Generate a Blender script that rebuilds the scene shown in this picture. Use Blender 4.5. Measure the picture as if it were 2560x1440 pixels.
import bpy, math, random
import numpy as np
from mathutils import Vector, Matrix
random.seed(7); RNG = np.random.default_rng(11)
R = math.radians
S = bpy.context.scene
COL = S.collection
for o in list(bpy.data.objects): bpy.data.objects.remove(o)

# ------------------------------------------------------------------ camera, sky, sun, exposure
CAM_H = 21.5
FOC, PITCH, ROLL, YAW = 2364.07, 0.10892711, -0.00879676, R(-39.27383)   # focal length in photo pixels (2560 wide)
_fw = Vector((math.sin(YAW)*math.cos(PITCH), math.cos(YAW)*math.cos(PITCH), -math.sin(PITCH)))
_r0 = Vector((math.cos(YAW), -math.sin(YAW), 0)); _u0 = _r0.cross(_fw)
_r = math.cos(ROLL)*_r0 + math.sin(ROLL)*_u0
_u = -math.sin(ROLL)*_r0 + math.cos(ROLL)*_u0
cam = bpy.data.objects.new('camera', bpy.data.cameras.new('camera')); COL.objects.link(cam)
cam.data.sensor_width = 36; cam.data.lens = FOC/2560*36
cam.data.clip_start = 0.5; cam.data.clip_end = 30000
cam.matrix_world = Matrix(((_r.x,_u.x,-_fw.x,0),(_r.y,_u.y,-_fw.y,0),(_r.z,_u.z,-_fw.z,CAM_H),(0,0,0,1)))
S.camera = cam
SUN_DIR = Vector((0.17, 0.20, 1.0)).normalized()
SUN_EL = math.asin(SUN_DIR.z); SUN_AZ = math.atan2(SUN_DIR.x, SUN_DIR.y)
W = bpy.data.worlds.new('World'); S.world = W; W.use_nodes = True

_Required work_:
Extract the full listing above without alteration.

_The reply_:
Generate a Blender script that rebuilds the scene shown in this picture. Use Blender 4.5. Measure the picture as if it were 2560x1440 pixels.
import bpy, math, random
import numpy as np
from mathutils import Vector, Matrix
random.seed(7); RNG = np.random.default_rng(11)
R = math.radians
S = bpy.context.scene
COL = S.collection
for o in list(bpy.data.objects): bpy.data.objects.remove(o)

# ------------------------------------------------------------------ camera, sky, sun, exposure
CAM_H = 21.5
FOC, PITCH, ROLL, YAW = 2364.07, 0.10892711, -0.00879676, R(-39.27383)   # focal length in photo pixels (2560 wide)
_fw = Vector((math.sin(YAW)*math.cos(PITCH), math.cos(YAW)*math.cos(PITCH), -math.sin(PITCH)))
_r0 = Vector((math.cos(YAW), -math.sin(YAW), 0)); _u0 = _r0.cross(_fw)
_r = math.cos(ROLL)*_r0 + math.sin(ROLL)*_u0
_u = -math.sin(ROLL)*_r0 + math.cos(ROLL)*_u0
cam = bpy.data.objects.new('camera', bpy.data.cameras.new('camera')); COL.objects.link(cam)
cam.data.sensor_width = 36; cam.data.lens = FOC/2560*36
cam.data.clip_start = 0.5; cam.data.clip_end = 30000
cam.matrix_world = Matrix(((_r.x,_u.x,-_fw.x,0),(_r.y,_u.y,-_fw.y,0),(_r.z,_u.z,-_fw.z,CAM_H),(0,0,0,1)))
S.camera = cam
SUN_DIR = Vector((0.17, 0.20, 1.0)).normalized()
SUN_EL = math.asin(SUN_DIR.z); SUN_AZ = math.atan2(SUN_DIR.x, SUN_DIR.y)
W = bpy.data.worlds.new('World'); S.world = W; W.use_nodes = True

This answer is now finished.